David Robertson, chief financial officer at Borders Council, noted that the police valued their relationship with social care, and asked whether ministers were wrong to focus on health service linkages.

But Curtice had a warning for his audience: ‘If you’re in local government and you wish to keep social care as part of your empire, you’d better make sure this partnership works because otherwise you won’t keep it in your empire for long.’

Wishart echoed the Christie Commission’s endorsement of preventative spend, noting that 40–45% of public budgets were spent on preventable illnesses. But she warned that preventative spend was neither a panacea nor a quick fix. This view was echoed by Paul Manning, executive director for finance and corporate resources at South Lanarkshire Council, who said: ‘This is not a vehicle via which you can cut budgets.’

Curtice further cautioned that the preventative approach was likely to prove an ill fit with competing political imperatives, such as the equality agenda.
There were sharp differences on universal free services. Swinson said that councils could not afford universal services, and that a better route was to revive notions of social equity. Curtice believed there was little in the local government remit that was susceptible to charging, and predicted that any move away from socialised provision might prove to be ‘political suicide’.

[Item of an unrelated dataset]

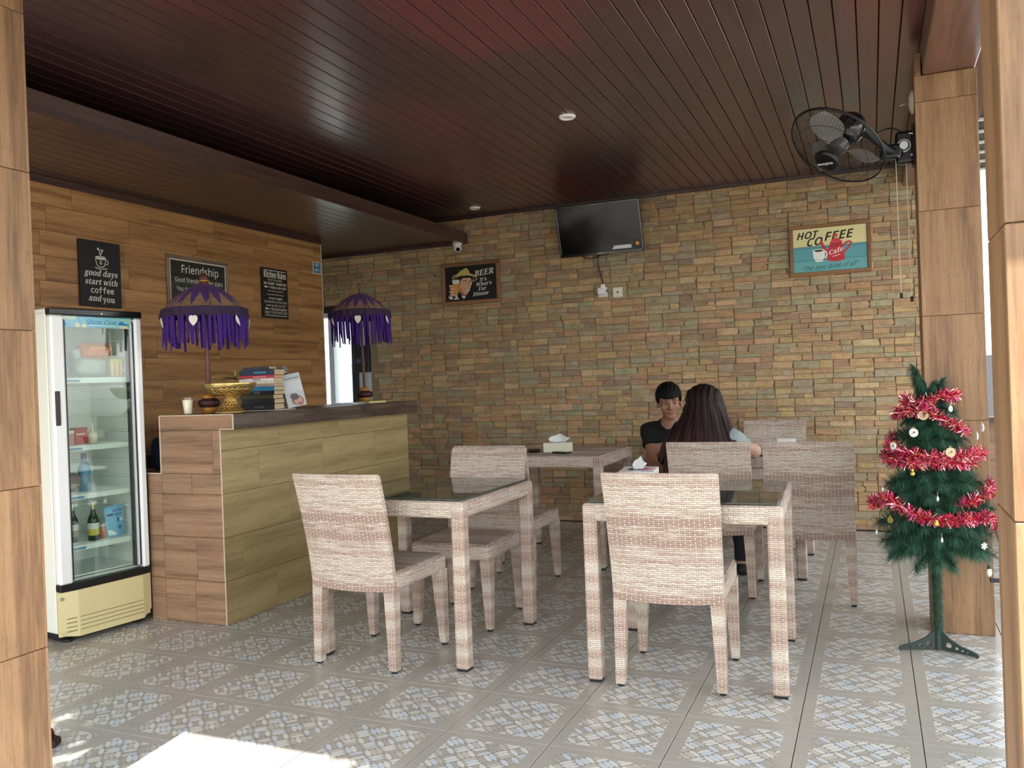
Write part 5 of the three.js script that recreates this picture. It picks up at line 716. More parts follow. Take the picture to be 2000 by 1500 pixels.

Wishart agreed that cost was a problem, but said means-testing was unpopular. Instead, she suggested, age eligibility or voluntary exclusion might work. Martin argued that universal need not imply free, and said that the £200m cost of universal concessionary travel was ‘crazy’. But it would be important to ensure that any money saved migrated to more important uses, he said.

Ronnie Hinds, chief executive of Fife Council, said it was important to distinguish between needs and entitlements, which made it easier to focus on priorities.

The consultation on the reforms has now ended with a report due soon. The Scottish Government will be glad that town hall chiefs have added their support to the proposals.